A few years back, during the site investigation for a medium-rise residential project near Lake Ginninderra, the boreholes showed over eight metres of loose, saturated sands sitting directly above weathered siltstone of the Canberra Formation. The structural loads weren’t extreme, but the differential settlement risk was unacceptable without ground improvement. Vibrocompaction design became the logical path — not as a generic solution, but as a tailored grid that needed to account for the lateral variability we see across the northern suburbs. When you’re working in a city built on an ancient sedimentary basin reshaped by Quaternary deposition, the density of granular layers can shift dramatically within a single block. Our role was to define the probe spacing, vibration energy, and depth targets so the post-treatment relative density would exceed seventy percent, which the geotechnical model demanded. This kind of site-specific design is what separates a successful stone column installation from a poorly densified fill that will settle unevenly within the first wet season.
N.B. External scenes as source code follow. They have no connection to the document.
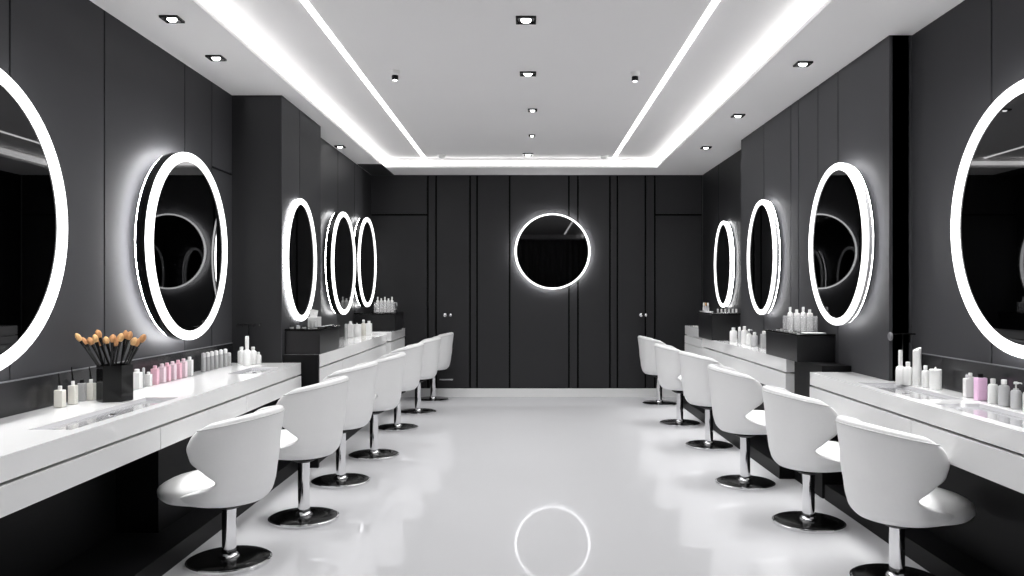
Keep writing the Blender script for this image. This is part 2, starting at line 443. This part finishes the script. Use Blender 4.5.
# black base cabinets and plinths
def base_cabinet(label, boxes, plinth):
    x = sum(plinth[0:2])/2; y = sum(plinth[2:4])/2
    t = thing('base_cabinet', label, 'cabinet', (x, y, 0))
    mb = MB()
    for b in boxes: mb.box(b[0]-x, b[1]-x, b[2]-y, b[3]-y, b[4], b[5])
    mb.build('carcass', M_black, t, smooth=False)
    mb = MB(); p = plinth; mb.box(p[0]-x, p[1]-x, p[2]-y, p[3]-y, p[4], p[5]); mb.build('plinth', M_black, t, smooth=False)
    return t
base_cabinet('black cabinet with low plinth under the near left worktop', [(XL+.002, -1.99, 4.32, 6.335, .10, .63), (XL+.002, -2.22, 1.5, 4.318, .10, .63)], (XL+.002, -1.80, 1.5, 6.335, 0, .10))
base_cabinet('black cabinet with low plinth under the near right worktop', [(2.185, XR-.002, 1.5, 4.855, .10, .622), (2.185, PRX-.001, 4.856, 5.4, .10, .622)], (2.01, PRX-.001, 1.5, 5.4, 0, .10))
farleft = base_cabinet('black cabinet with low plinth under the far left run', [(PLX+.008, -1.82, 6.44, 7.54, .10, .643), (LRX+.002, -1.82, 7.545, 10.5, .10, .643)], (PLX+.008, -1.70, 6.44, 10.5, 0, .10))
base_cabinet('black cabinet with low plinth under the far right run', [(2.09, PRX-.001, 5.99, 8.21, .10, .643), (2.09, XR-.002, 8.225, 10.03, .10, .643)], (1.89, PRX-.001, 5.99, 10.03, 0, .10))
_x, _y = farleft.location.x, farleft.location.y
mb = MB(); mb.box(PLX+.008-_x, -1.66-_x, 6.36-_y, 6.40-_y, 0, .90); mb.build('end_panel', M_black, farleft, bevel=.003)
def black_panel(name, label, b, m=M_black):
    x, y = (b[0]+b[1])/2, (b[2]+b[3])/2
    mb = MB(); mb.box(b[0]-x, b[1]-x, b[2]-y, b[3]-y, 0, b[5]-b[4])
    o = mb.build(name, m, smooth=False, bevel=.003); o.location = (x, y, b[4])
    return tag(o, label, 'panel')
black_panel('end_block', 'tall black block between the two white worktops on the right', (2.0, PRX-.002, 5.42, 5.985, 0, .90))

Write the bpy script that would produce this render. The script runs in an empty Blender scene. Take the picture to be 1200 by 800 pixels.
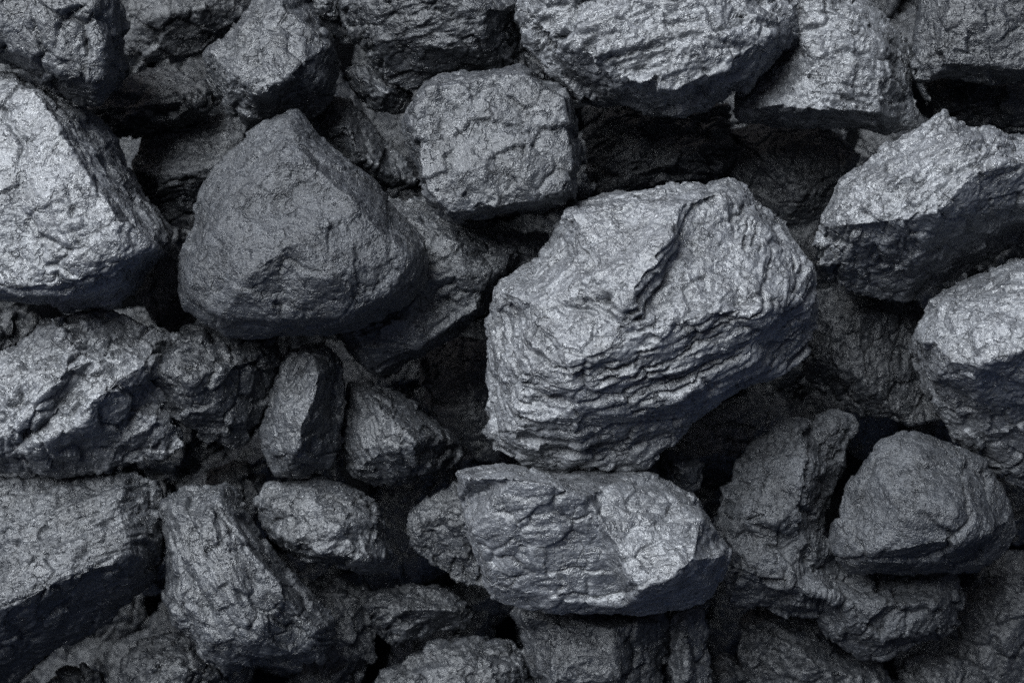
import bpy, math, random
import numpy as np
from mathutils import Vector
from mathutils.geometry import delaunay_2d_cdt

S = bpy.context.scene
COL = S.collection

# ------------------------------------------------------------------ camera
CAM_H = 2400.0                       # millimetres above the middle of the pile
cam_d = bpy.data.cameras.new('camera')
cam = bpy.data.objects.new('camera', cam_d)
COL.objects.link(cam)
cam.location = (0, 0, CAM_H / 1000)
cam_d.sensor_width = 36
cam_d.lens = 36 * CAM_H / 1200.0
cam_d.clip_start = 0.05
cam_d.clip_end = 200
cam_d.dof.use_dof = True
cam_d.dof.focus_distance = 2.32
cam_d.dof.aperture_fstop = 3.5
S.camera = cam

# ------------------------------------------------------------------ light
SUN_EL, SUN_AZ = 48.0, -38.0         # elevation; bearing from image top (+y), minus = towards the left
w = bpy.data.worlds.new('World')
S.world = w
w.use_nodes = True
nt = w.node_tree
bg = nt.nodes['Background']
sky = nt.nodes.new('ShaderNodeTexSky')
sky.sky_type = 'NISHITA'
sky.sun_disc = False
sky.sun_elevation = math.radians(SUN_EL)
sky.sun_rotation = math.radians(SUN_AZ)
sky.air_density = 0.07
sky.dust_density = 1.0
sky.ozone_density = 0.0
nt.links.new(sky.outputs[0], bg.inputs[0])
bg.inputs[1].default_value = 0.05
sd = bpy.data.lights.new('sun', 'SUN')
sd.energy = 1.5
sd.angle = math.radians(44)
sd.color = (0.97, 0.985, 1.0)
sun = bpy.data.objects.new('sun', sd)
COL.objects.link(sun)
el, az = math.radians(SUN_EL), math.radians(SUN_AZ)
to_sun = Vector((math.sin(az) * math.cos(el), math.cos(az) * math.cos(el), math.sin(el)))
sun.rotation_euler = to_sun.to_track_quat('Z', 'Y').to_euler()
sun.location = to_sun * 5
S.cycles.use_denoising = False
S.cycles.adaptive_threshold = 0.007
S.cycles.max_bounces = 4
S.cycles.diffuse_bounces = 2
S.cycles.glossy_bounces = 2
S.cycles.sample_clamp_indirect = 0.5
S.view_settings.view_transform = 'Standard'
S.view_settings.look = 'None'
S.view_settings.gamma = 1
S.view_settings.exposure = 2.95

# ------------------------------------------------------------------ noise
_rng = np.random.RandomState(7)
_PERM = _rng.permutation(4096).astype(np.int32)
_PERM = np.concatenate([_PERM, _PERM, _PERM])
_G = _rng.normal(size=(4096, 3)).astype(np.float32)
_G /= np.linalg.norm(_G, axis=1, keepdims=True)
_CP = _rng.rand(4096, 3).astype(np.float32)

def _hash(i, j, k):
    return _PERM[_PERM[_PERM[i & 4095] + (j & 4095)] + (k & 4095)]

def noise(p):
    """gradient noise, about -1..1"""
    f = np.floor(p)
    i = f.astype(np.int32)
    r = (p - f).astype(np.float32)
    u = r * r * r * (r * (r * 6 - 15) + 10)
    out = 0
    for a in (0, 1):
        wx = u[:, 0] if a else 1 - u[:, 0]
        for b in (0, 1):
            wy = u[:, 1] if b else 1 - u[:, 1]
            for c in (0, 1):
                wz = u[:, 2] if c else 1 - u[:, 2]
                g = _G[_hash(i[:, 0] + a, i[:, 1] + b, i[:, 2] + c)]
                d = g[:, 0] * (r[:, 0] - a) + g[:, 1] * (r[:, 1] - b) + g[:, 2] * (r[:, 2] - c)
                out = out + wx * wy * wz * d
    return out * 1.5

def fbm(p, size, octs, seed=0, gain=0.5):
    q = p / size + seed * 17.31
    a, tot, out = 1.0, 0, 0
    for o in range(octs):
        out = out + a * noise(q)
        tot += a
        a *= gain
        q = q * 2.03 + 5.7
    return out / tot * 1.4

def ridge(p, size, octs, seed=0, gain=0.5):
    q = p / size + seed * 23.17
    a, tot, out = 1.0, 0, 0
    for o in range(octs):
        n = 1 - np.abs(noise(q)) * 1.6
        out = out + a * n
        tot += a
        a *= gain
        q = q * 2.07 + 3.3
    return out / tot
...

Effective vibrocompaction design in Canberra isn’t just about reaching a target SPT N-value — it’s about understanding the geological transition zones where the Canberra Formation weathers unpredictably beneath recent alluvium.
Regional considerations
The risk profile for vibrocompaction design varies noticeably between Canberra’s northern and southern districts. In Belconnen, where Quaternary sands overlie deeply weathered mudstone, the main challenge is lateral confinement loss near the interface — the vibroflot can punch through the granular layer and destabilise the underlying weathered rock if the termination criteria aren’t tight. In Tuggeranong, by contrast, the alluvial terraces along the Murrumbidgee corridor contain interbedded silts that don’t densify under vibration alone; misidentifying a layer as treatable sand when it’s actually low-plasticity silt leads to incomplete improvement and residual settlement. We’ve also seen sites in the Majura Valley where uncontrolled surface drainage during compaction created localised liquefaction of the upper crust, delaying the project by weeks. Designing around these risks means specifying pore pressure dissipation pauses, verifying the groundwater table at the time of treatment, and cross-checking the pre-design granulometry with grain-size analysis from multiple boreholes — not just a composite sample.
Q&A
What soil types in Canberra are suitable for vibrocompaction?
Vibrocompaction works well in granular soils with less than about fifteen percent fines — the clean sands and gravelly sands common in the Quaternary alluvial deposits along the Molonglo and Murrumbidgee corridors. It’s not effective in the clayey silts or the weathered siltstone of the Canberra Formation, where alternative techniques like stone columns need to be considered. We always run a grain-size analysis and CPT before committing to a vibrocompaction design.
How does AS 4678 affect the vibrocompaction design for a retaining wall project?
AS 4678 requires that any ground improvement used to support a retaining structure be designed with the same rigour as the wall itself. For vibrocompaction, this means the improved ground must meet specified strength and stiffness parameters, and the design must demonstrate that post-treatment settlements are compatible with the wall’s serviceability limits. We provide a design report that explicitly addresses these AS 4678 compliance points.
What does vibrocompaction design cost for a typical Canberra site?
For a feasibility-level design package, fees generally range from AU$2,590 to AU$4,200 depending on the amount of existing geotechnical data. A full detailed construction design for a site requiring pre-treatment CPT, grid optimisation, and construction documentation typically falls between AU$5,800 and AU$7,580. Every quote is project-specific and based on the site’s geological complexity.
How do you verify that the vibrocompaction achieved the design density?
We specify pre- and post-treatment CPT soundings at representative grid locations. The cone tip resistance and friction ratio profiles are compared directly to confirm that the target relative density has been reached across the full treatment depth. For critical structures we may also add a limited number of SPT tests, but CPT is our primary verification tool because it provides a continuous profile without the disturbance that sampling introduces.